• [Exercise objective]
From the entries below, work out the number of lines that hold the word "empty", and give that number alone.

Part of a data file

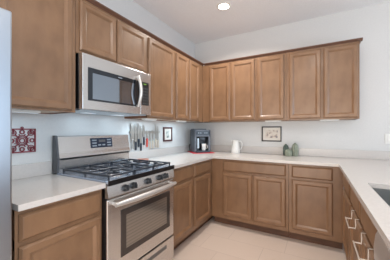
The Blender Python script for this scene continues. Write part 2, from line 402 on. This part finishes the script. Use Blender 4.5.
# ------------------------------------------------------------------ over-the-range microwave
mw = thing('microwave', 'stainless steel microwave mounted above the gas range', 'microwave', (-.015, yl+.009, 0), LEFT)
mw.scale = (.98, 1, 1)
mz0, mz1 = 1.405, 1.818
MB().box(.004, RW-.004, -.355, -.017, mz0+.012, mz1, .003).build('body', 'black', mw)
MB().box(.02, RW-.02, -.350, -.02, mz0, mz0+.0115).build('vent_bottom', 'vent', mw)
mz = mz0+.05
md = MB().box(.004, .606, -.400, -.356, mz0+.006, mz1-.002, .003, 2).build('door', 'steel', mw)
mwin = MB().box(.048, .600, -.4025, -.399, 1.478, 1.722, .001).build('window', 'blackglass', md)
MB().box(.085, .530, -.4030, -.402, 1.492, 1.685).build('pane', 'mirrorglass', md)
MB().box(.330, .375, -.4035, -.402, 1.699, 1.706).build('badge', 'button', mwin)
cp = MB().box(.607, RW-.004, -.400, -.356, mz0+.006, mz1-.002, .003, 2).build('control_panel', 'steel', mw)
MB().box(.622, .722, -.4020, -.399, 1.50, 1.722, .001).build('keypad', 'black', cp)
MB().box(.645, .685, -.4030, -.4015, 1.700, 1.708).build('clock', 'green_led', cp)
keyme = None
for r_ in range(6):
    for c_ in range(3):
        if keyme is None:
            k0 = MB().box(0, .014, -.4030, -.4015, 0, .010).build('touch_key', 'keygrey', cp); keyme = k0
            k0.location = (.636+c_*.028, 0, 1.512+r_*.029)
        else:
            k = keyme.copy(); col.objects.link(k); k.location = (.636+c_*.028, 0, 1.512+r_*.029)
pts = []
for i in range(15):
    t = i/14; pts.append((.556, -.418-.035*math.sin(PI*t), 1.475+t*.285))
h = MB().tube(pts, [.012+.004*math.sin(PI*i/14) for i in range(15)], 12); h.tube([(.556, -.399, 1.487), (.556, -.425, 1.487)], .009); h.tube([(.556, -.399, 1.748), (.556, -.425, 1.748)], .009)
h.build('handle', 'satin', md, smooth=True)

for x in (.22, .54):
    MB().box(x-.05, x+.05, -.20, -.12, mz0-.003, mz0-.0002, .001).build('lamp_lens', 'lit_lens', mw)
    area('under_mw_lamp', (.145, yl+.009+.98*x, mz0-.005), (0, 0, 0), .08, .10, 0.18, (.62, .84, 1.0))

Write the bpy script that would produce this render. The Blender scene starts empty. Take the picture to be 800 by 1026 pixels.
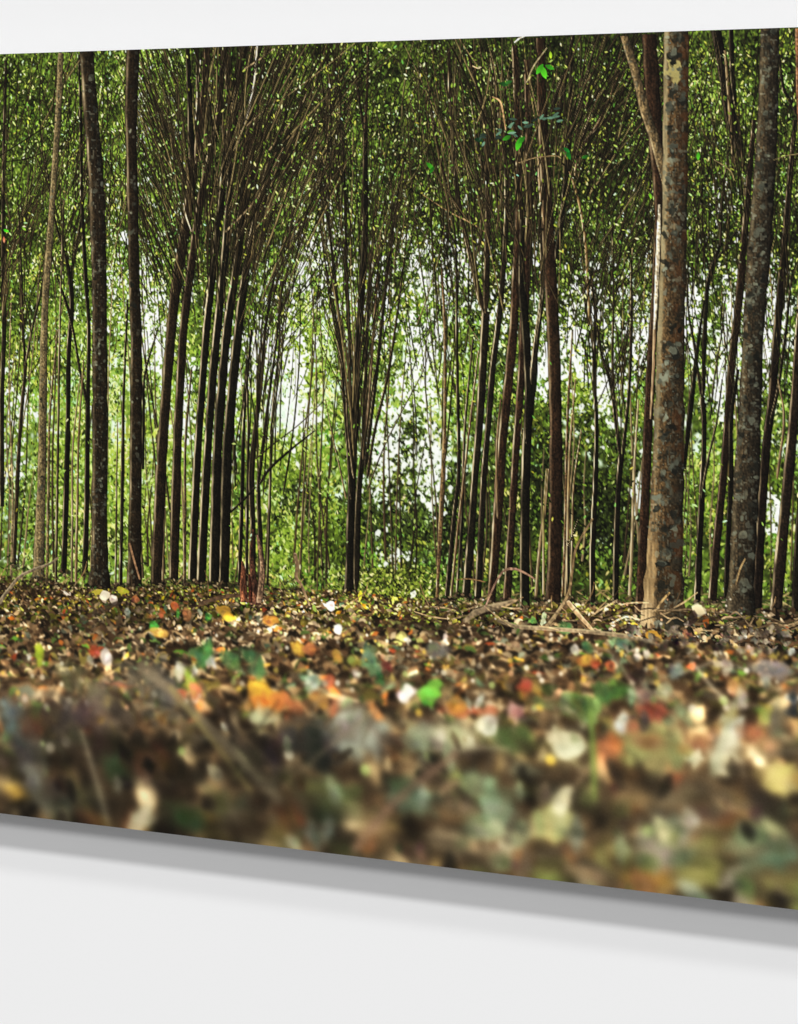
# A forest print on a rigid panel, hung a little off a white wall and lit from above.
# The printed picture is flat ink on a flat panel: it is painted here stroke by stroke with
# numpy into a fine grid of ink dots (mesh vertices on the panel's face, colour per vertex).
import bpy, math, random
import numpy as np

random.seed(11)
rng = np.random.default_rng(11)
R = math.radians

# ------------------------------------------------------------------ measures
F = 2400.0            # focal length in photo pixels (photo is 800 wide)
PH = 0.76             # panel height in metres
DPM = 1350.0          # ink dots per metre
PX0, PX1 = -150.0, 930.0     # panel's left and right edge, in photo pixels


def hgt(px): return 761.0 + 0.155 * px
def top(px): return 54.0 - 0.03375 * px


def plane_xy(px):
    Y = F * PH / hgt(px)
    return (px - 400.0) / F * Y, Y


_a, _b = plane_xy(0.0), plane_xy(800.0)
_l = math.hypot(_b[0] - _a[0], _b[1] - _a[1])
DU = ((_b[0] - _a[0]) / _l, (_b[1] - _a[1]) / _l)
YAW = math.atan2(-DU[1], DU[0])
DIST = -_a[0] * DU[1] + _a[1] * DU[0]


def upos(px):
    X, Y = plane_xy(px)
    return X * DU[0] + Y * DU[1]


U0, U1 = upos(PX0), upos(PX1)
W = int((U1 - U0) * DPM) + 1
H = int(PH * DPM) + 1
DX = (U1 - U0) / (W - 1)
DY = PH / (H - 1)


def cx(px): return (upos(px) - U0) / DX
def cxa(px): return (upos(np.asarray(px, float)) - U0) / DX
def cy(px, py): return (py - top(px)) / hgt(px) * (H - 1)


# photo x for every canvas column (inverse by table)
_t = np.linspace(PX0 - 5, PX1 + 5, 2000)
COLPX = np.interp(np.arange(W), cxa(_t), _t)

# ------------------------------------------------------------------ canvas
C = np.zeros((H, W, 3), np.float32)
ID = np.zeros((H, W), np.int32)
PARTS = {}            # id -> (name, label, parent id, kind)


def new_id(name, label=None, parent=None, kind=None):
    i = len(PARTS)
    PARTS[i] = (name, label, parent, kind)
    return i


ID_FOL = new_id('foliage', 'green leaves with white sky showing through', None, 'stuff')
ID_LIT = new_id('leaf_litter', 'fallen leaves, out of focus towards the bottom edge', None, 'stuff')


def up(grid, h=H, w=W):
    """smooth upsampling of a small random grid"""
    gh, gw = grid.shape
    y = np.linspace(0, gh - 1.001, h); x = np.linspace(0, gw - 1.001, w)
    yi = y.astype(int); xi = x.astype(int)
    fy = (y - yi); fx = (x - xi)
    fy = (fy * fy * (3 - 2 * fy))[:, None]; fx = (fx * fx * (3 - 2 * fx))[None, :]
    g = grid.astype(np.float32)
    a = g[yi][:, xi]; b = g[yi][:, xi + 1]; c = g[yi + 1][:, xi]; d = g[yi + 1][:, xi + 1]
    return ((a * (1 - fx) + b * fx) * (1 - fy) + (c * (1 - fx) + d * fx) * fy).astype(np.float32)


def noise(sx, sy):
    return up(rng.random((int(H / sy) + 3, int(W / sx) + 3)))


N2 = noise(1.6, 2.0)
N3 = noise(3, 3.5)
N6 = noise(6, 7)
N12 = noise(12, 13)
N30 = noise(30, 34)
NSTREAK = noise(2.2, 14)
NS2 = noise(1.5, 5)
N5 = noise(5, 5.5)
N8 = noise(8, 9)


def cmap(rows, xs, ys):
    """control grid in photo pixels -> field on the canvas"""
    g = np.array(rows, np.float32)
    xi = np.interp(COLPX, xs, np.arange(len(xs)))
    t, h = top(COLPX), hgt(COLPX)
    out = np.empty((H, W), np.float32)
    x0 = np.clip(xi.astype(int), 0, len(xs) - 2); fx = xi - x0
    for r in range(H):
        py = t + h * r / (H - 1)
        yi = np.interp(py, ys, np.arange(len(ys)))
        y0 = np.clip(yi.astype(int), 0, len(ys) - 2); fy = yi - y0
        out[r] = (g[y0, x0] * (1 - fx) + g[y0, x0 + 1] * fx) * (1 - fy) + (g[y0 + 1, x0] * (1 - fx) + g[y0 + 1, x0 + 1] * fx) * fy
    return out


XS = [0, 60, 115, 150, 200, 250, 290, 330, 380, 430, 480, 530, 590, 640, 700, 740, 790]
YS = [50, 120, 180, 240, 300, 360, 420, 480, 540, 590]
SKY = cmap([
    [.02, .03, .07, .12, .03, .02, .02, .03, .03, .02, .03, .02, .02, .03, .03, .04, .03],
    [.02, .03, .14, .22, .03, .02, .03, .04, .03, .05, .04, .02, .02, .03, .05, .05, .04],
    [.05, .05, .12, .18, .03, .02, .05, .12, .13, .08, .07, .02, .04, .07, .06, .06, .07],
    [.07, .09, .18, .26, .07, .05, .15, .24, .12, .24, .12, .06, .13, .12, .11, .10, .10],
    [.10, .12, .24, .34, .14, .16, .42, .30, .20, .40, .22, .20, .30, .26, .34, .50, .26],
    [.13, .18, .36, .48, .26, .42, .50, .26, .30, .50, .22, .24, .44, .34, .40, .42, .36],
    [.22, .22, .30, .36, .34, .52, .62, .24, .32, .50, .20, .20, .36, .28, .30, .30, .36],
    [.26, .18, .16, .18, .18, .18, .16, .16, .34, .46, .14, .10, .14, .18, .10, .12, .30],
    [.20, .12, .10, .12, .12, .06, .06, .10, .22, .22, .07, .05, .06, .05, .05, .05, .16],
    [.05, .04, .04, .04, .04, .02, .02, .04, .10, .05, .03, .02, .02, .02, .02, .02, .02]], XS, YS)
LUM = cmap([
    [.38, .40, .48, .48, .28, .24, .28, .34, .34, .26, .22, .18, .22, .26, .38, .34, .30],
    [.36, .38, .46, .46, .26, .24, .28, .34, .32, .26, .22, .16, .20, .26, .40, .32, .28],
    [.34, .38, .46, .46, .26, .26, .32, .34, .32, .28, .26, .18, .20, .26, .36, .30, .28],
    [.36, .42, .50, .48, .30, .30, .40, .44, .34, .36, .28, .22, .28, .28, .30, .28, .26],
    [.42, .48, .55, .52, .38, .36, .52, .56, .40, .44, .32, .28, .34, .30, .34, .34, .30],
    [.50, .56, .60, .58, .46, .46, .60, .62, .46, .54, .40, .34, .38, .38, .44, .42, .36],
    [.56, .64, .66, .66, .56, .52, .62, .58, .50, .58, .46, .38, .38, .42, .44, .42, .38],
    [.58, .66, .70, .70, .60, .56, .52, .48, .32, .40, .32, .26, .22, .28, .46, .40, .40],
    [.54, .62, .72, .66, .58, .54, .50, .46, .36, .36, .26, .24, .20, .24, .48, .40, .40],
    [.50, .56, .60, .56, .50, .46, .42, .42, .44, .40, .30, .30, .30, .30, .42, .40, .38]], XS, YS)

GREENS = np.array([[12, 14, 6], [33, 38, 18], [70, 83, 34], [118, 143, 54], [174, 196, 96], [218, 228, 166]], np.float32)


def green(t):
    t = np.clip(np.asarray(t, np.float32), 0, 1) * 4.999
    i = t.astype(int); f = (t - i)[..., None]
    return GREENS[i] * (1 - f) + GREENS[i + 1] * f


def sm(a):
    a = np.clip(a, 0, 1)
    return a * a * (3 - 2 * a)


def splat(x, y, L, w, ang, col, soft=1.0, disc=False, op=1.0, pid=None, grad=None, rag=0.0):
    """one leaf (pointed oval) or one blur disc, canvas units"""
    r = L * (1 + .35 * rag) + soft + 1
    c0, c1 = max(0, int(x - r)), min(W, int(x + r) + 2)
    r0, r1 = max(0, int(y - r)), min(H, int(y + r) + 2)
    if c0 >= c1 or r0 >= r1: return
    dx = np.arange(c0, c1, dtype=np.float32)[None, :] - x
    dy = np.arange(r0, r1, dtype=np.float32)[:, None] - y
    ca, sa = math.cos(ang), math.sin(ang)
    u = dx * ca + dy * sa; v = dy * ca - dx * sa
    if disc:
        d = (np.sqrt((u / L) ** 2 + (v / w) ** 2) - 1) * min(L, w)
    else:
        d = np.maximum(np.abs(v) - w * (1 - (u / L) ** 2), np.abs(u) - L)
    if rag:
        NA, NB = (N3, N5) if min(L, w) < 5 else (N8, N12)
        d = d + ((NA[r0:r1, c0:c1] - .5) * .9 + (NB[r0:r1, c0:c1] - .5) * 1.3) * rag * min(L, w)
    a = np.clip(0.5 - d / soft, 0, 1)
    if soft > 2: a = a * a * (3 - 2 * a)
    a = (a * op)[..., None]
    if grad is not None:
        cc = np.asarray(col, np.float32) * (1 + grad * np.clip(u / L, -1, 1))[..., None]
    else:
        cc = np.asarray(col, np.float32)
    S = C[r0:r1, c0:c1]
    S += (cc - S) * a
    if pid is not None:
        ID[r0:r1, c0:c1][a[..., 0] > 0.5] = pid


def curve(pts, n=None):
    p = np.array(pts, float)
    if len(p) < 3: 
        n = n or 12
        t = np.linspace(0, 1, n)[:, None]
        return p[0] * (1 - t) + p[-1] * t
    q = np.vstack([2 * p[0] - p[1], p, 2 * p[-1] - p[-2]])
    out = []
    for i in range(1, len(q) - 2):
        for t in np.linspace(0, 1, 9)[:-1]:
            a, b, c, d = q[i - 1], q[i], q[i + 1], q[i + 2]
            out.append(.5 * (2 * b + (c - a) * t + (2 * a - 5 * b + 4 * c - d) * t * t + (3 * b - a - 3 * c + d) * t ** 3))
    out.append(p[-1])
    return np.array(out)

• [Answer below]
2